• PROBLEM STATEMENT:
Identify every line containing the word "tone" and reproduce each one.
========
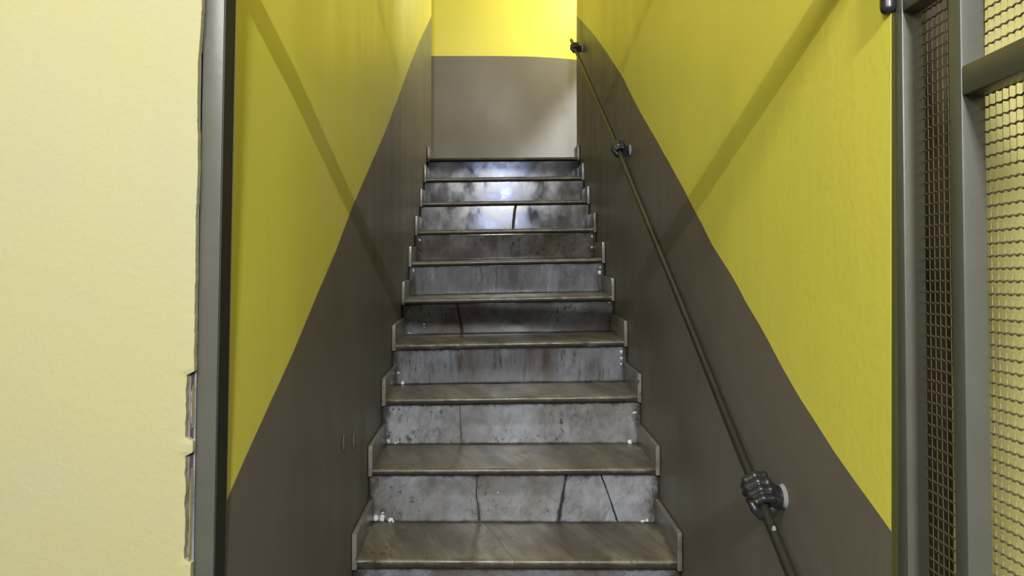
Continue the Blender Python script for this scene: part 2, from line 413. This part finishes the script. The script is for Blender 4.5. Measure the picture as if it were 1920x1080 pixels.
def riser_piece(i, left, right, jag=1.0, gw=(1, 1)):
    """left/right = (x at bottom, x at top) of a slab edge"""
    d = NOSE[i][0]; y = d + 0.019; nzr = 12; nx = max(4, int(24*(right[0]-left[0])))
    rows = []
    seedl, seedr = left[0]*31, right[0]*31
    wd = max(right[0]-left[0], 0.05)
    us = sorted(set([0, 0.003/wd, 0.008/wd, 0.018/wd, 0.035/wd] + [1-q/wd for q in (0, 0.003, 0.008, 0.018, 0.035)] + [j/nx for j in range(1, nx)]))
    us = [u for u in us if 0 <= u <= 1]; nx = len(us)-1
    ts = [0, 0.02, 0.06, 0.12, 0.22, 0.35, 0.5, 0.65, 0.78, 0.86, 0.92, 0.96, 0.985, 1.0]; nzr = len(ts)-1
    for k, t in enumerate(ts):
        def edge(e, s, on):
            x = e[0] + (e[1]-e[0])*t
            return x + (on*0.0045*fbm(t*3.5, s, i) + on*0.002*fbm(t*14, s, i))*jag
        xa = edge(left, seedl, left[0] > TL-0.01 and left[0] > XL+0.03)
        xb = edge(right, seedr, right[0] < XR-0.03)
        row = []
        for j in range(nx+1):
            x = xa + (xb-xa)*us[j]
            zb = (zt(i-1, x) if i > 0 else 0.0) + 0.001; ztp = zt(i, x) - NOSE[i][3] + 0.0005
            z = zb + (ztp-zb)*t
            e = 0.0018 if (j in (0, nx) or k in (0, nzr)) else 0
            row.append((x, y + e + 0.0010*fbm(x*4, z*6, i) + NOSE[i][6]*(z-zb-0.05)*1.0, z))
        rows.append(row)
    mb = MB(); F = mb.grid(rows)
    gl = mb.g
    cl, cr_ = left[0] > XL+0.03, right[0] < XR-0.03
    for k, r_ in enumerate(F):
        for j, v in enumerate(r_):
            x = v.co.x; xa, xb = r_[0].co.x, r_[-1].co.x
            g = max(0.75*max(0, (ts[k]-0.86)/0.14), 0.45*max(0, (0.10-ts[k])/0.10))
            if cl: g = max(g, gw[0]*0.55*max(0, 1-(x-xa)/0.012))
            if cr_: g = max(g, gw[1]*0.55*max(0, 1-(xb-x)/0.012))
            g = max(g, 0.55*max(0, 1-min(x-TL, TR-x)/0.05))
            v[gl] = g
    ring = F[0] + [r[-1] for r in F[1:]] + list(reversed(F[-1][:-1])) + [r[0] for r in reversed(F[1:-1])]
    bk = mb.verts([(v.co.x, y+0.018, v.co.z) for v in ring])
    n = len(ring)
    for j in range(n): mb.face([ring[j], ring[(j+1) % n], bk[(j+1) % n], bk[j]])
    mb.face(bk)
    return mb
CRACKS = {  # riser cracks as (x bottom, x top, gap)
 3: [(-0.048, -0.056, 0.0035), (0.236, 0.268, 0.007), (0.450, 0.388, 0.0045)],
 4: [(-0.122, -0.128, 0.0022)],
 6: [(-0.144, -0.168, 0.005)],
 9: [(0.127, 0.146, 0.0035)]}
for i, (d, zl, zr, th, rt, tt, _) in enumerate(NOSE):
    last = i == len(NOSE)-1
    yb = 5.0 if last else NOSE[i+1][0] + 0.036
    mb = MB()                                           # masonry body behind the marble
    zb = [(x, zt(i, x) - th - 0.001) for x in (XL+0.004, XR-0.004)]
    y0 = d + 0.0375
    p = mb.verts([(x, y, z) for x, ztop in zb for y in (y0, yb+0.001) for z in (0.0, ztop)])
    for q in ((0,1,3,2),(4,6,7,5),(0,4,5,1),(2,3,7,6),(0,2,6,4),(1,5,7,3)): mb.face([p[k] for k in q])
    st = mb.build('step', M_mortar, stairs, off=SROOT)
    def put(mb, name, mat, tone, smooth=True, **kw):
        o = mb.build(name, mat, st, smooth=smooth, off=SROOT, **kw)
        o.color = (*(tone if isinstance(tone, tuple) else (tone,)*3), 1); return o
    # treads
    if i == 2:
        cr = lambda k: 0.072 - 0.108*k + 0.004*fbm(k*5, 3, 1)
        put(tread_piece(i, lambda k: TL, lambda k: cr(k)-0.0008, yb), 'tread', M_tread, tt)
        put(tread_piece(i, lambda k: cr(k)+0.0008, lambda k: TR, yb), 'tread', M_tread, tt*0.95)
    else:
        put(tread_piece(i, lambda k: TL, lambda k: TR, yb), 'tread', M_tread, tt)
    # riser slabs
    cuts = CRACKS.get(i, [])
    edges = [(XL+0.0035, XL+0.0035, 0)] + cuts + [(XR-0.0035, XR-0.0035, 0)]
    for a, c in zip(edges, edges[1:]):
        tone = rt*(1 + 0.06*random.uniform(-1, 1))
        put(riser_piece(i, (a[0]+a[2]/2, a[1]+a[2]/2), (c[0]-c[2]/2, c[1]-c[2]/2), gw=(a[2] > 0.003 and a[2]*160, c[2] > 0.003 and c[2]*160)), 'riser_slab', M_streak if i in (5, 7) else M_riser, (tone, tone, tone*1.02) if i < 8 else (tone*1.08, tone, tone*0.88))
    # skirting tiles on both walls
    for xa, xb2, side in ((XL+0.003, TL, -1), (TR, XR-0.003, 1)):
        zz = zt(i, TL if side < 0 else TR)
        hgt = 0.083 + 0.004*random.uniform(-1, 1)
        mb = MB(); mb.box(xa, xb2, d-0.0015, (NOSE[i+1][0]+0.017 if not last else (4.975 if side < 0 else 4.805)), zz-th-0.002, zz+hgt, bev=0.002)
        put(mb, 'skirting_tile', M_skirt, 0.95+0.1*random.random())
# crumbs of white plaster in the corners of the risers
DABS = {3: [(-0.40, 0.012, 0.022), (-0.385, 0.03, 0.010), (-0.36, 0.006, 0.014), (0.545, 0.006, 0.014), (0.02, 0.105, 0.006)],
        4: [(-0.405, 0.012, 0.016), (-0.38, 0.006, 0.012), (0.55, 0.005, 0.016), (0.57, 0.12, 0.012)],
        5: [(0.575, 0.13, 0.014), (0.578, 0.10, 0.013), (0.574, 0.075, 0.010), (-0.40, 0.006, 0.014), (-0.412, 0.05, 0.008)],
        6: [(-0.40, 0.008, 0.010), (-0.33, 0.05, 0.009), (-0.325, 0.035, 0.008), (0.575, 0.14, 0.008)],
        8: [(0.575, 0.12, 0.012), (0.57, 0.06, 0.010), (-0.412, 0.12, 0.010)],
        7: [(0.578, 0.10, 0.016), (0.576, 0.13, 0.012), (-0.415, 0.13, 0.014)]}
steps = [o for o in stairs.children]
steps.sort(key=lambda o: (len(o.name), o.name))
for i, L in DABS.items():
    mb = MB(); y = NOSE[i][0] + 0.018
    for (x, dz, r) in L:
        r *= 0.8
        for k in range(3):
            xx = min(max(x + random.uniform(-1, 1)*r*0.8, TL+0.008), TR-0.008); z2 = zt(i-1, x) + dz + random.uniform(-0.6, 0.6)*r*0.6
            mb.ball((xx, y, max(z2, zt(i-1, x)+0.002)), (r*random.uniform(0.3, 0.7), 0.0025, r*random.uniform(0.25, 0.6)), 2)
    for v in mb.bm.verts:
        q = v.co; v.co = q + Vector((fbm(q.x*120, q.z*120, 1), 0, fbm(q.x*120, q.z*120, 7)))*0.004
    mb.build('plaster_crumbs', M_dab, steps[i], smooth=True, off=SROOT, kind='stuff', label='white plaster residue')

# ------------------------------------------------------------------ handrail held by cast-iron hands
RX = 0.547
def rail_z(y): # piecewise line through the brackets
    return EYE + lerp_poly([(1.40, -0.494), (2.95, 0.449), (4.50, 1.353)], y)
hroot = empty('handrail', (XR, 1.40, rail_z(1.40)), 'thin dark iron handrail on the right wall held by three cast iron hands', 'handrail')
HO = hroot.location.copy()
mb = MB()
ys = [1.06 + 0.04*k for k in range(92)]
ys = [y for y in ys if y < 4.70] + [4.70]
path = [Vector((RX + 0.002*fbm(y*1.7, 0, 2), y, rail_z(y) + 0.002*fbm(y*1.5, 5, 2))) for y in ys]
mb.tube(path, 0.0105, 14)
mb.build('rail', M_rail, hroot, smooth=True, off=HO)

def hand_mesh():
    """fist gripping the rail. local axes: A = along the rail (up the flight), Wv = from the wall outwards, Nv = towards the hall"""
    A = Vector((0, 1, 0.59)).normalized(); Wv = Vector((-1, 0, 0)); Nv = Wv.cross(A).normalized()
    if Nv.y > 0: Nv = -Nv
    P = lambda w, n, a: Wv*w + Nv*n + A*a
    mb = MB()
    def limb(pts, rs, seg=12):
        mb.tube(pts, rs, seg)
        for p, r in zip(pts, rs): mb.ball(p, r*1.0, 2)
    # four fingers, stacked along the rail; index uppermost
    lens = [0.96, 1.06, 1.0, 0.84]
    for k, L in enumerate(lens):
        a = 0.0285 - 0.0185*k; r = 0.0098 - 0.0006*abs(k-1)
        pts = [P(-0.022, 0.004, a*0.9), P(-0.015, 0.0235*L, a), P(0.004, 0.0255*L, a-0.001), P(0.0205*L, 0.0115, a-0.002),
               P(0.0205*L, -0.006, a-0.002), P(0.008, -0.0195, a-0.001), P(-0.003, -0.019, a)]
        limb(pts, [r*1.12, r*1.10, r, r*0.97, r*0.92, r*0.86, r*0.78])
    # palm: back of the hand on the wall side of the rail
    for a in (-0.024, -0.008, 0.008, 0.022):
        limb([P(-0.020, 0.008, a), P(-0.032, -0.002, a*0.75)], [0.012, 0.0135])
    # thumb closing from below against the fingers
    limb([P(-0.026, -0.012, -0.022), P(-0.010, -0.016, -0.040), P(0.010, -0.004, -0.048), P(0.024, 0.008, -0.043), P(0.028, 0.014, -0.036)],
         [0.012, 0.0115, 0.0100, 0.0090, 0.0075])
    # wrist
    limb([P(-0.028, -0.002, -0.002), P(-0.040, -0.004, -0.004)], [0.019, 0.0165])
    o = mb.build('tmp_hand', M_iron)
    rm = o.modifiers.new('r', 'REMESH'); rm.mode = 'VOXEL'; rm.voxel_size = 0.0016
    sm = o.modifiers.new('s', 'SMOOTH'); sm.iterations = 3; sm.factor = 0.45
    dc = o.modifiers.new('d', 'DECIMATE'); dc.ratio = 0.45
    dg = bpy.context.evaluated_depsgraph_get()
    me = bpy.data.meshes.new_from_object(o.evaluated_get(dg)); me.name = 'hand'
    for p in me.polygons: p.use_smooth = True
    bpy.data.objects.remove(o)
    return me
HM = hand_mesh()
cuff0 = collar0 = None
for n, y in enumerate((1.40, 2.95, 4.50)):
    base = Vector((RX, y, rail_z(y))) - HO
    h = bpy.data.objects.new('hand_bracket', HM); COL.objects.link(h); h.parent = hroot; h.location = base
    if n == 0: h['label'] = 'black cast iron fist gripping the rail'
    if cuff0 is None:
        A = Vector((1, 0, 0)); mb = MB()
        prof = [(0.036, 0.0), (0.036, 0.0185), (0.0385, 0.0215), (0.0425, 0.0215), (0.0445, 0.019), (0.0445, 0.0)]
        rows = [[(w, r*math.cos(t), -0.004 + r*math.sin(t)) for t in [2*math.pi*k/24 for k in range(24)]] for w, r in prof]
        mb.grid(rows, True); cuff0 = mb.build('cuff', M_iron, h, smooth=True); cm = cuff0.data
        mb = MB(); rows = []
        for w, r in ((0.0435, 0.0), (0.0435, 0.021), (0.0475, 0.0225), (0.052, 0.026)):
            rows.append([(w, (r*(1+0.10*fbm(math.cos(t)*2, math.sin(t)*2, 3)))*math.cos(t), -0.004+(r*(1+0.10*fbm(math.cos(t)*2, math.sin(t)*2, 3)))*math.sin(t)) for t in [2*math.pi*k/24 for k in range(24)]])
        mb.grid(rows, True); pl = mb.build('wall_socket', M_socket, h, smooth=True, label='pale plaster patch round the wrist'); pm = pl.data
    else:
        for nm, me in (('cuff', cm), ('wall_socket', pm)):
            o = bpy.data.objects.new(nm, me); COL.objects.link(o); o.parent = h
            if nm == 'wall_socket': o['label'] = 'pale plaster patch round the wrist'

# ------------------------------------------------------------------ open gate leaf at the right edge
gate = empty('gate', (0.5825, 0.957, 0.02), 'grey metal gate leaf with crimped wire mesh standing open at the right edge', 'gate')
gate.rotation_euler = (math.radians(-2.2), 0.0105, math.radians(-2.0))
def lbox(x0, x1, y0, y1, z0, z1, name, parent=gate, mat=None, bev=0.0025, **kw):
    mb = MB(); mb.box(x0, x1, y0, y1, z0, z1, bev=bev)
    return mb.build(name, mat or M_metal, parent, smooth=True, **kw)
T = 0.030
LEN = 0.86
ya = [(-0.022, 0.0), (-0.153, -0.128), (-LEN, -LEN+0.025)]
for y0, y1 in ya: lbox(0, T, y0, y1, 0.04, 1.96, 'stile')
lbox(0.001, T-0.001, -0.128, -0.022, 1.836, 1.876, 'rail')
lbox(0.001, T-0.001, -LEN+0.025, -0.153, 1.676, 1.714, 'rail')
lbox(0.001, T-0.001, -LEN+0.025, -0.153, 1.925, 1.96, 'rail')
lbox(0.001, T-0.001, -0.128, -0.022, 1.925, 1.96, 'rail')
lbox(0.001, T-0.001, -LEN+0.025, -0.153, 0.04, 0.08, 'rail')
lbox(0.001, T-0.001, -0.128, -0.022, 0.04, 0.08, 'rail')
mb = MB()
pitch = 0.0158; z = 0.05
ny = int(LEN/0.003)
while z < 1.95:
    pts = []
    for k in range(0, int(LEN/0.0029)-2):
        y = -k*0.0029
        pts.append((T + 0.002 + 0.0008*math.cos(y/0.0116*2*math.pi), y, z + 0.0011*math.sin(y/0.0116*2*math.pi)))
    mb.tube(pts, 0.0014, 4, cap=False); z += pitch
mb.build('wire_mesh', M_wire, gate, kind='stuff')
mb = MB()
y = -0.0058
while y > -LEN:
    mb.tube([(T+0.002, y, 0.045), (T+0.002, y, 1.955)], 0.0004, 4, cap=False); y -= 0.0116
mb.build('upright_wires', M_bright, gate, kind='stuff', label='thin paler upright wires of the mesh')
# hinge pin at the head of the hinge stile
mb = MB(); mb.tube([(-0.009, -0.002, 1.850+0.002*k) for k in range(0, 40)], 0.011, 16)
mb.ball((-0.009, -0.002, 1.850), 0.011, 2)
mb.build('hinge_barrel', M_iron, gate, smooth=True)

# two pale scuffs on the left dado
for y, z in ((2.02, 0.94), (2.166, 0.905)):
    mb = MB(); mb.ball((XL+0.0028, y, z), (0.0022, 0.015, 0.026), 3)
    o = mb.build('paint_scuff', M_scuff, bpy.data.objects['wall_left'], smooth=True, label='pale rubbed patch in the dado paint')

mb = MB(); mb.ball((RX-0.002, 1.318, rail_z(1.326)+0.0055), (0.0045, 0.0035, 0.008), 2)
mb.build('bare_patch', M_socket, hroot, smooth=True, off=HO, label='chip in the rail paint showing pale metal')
========
• TASK RESULT:
    def put(mb, name, mat, tone, smooth=True, **kw):
        o.color = (*(tone if isinstance(tone, tuple) else (tone,)*3), 1); return o
        tone = rt*(1 + 0.06*random.uniform(-1, 1))
        put(riser_piece(i, (a[0]+a[2]/2, a[1]+a[2]/2), (c[0]-c[2]/2, c[1]-c[2]/2), gw=(a[2] > 0.003 and a[2]*160, c[2] > 0.003 and c[2]*160)), 'riser_slab', M_streak if i in (5, 7) else M_riser, (tone, tone, tone*1.02) if i < 8 else (tone*1.08, tone, tone*0.88))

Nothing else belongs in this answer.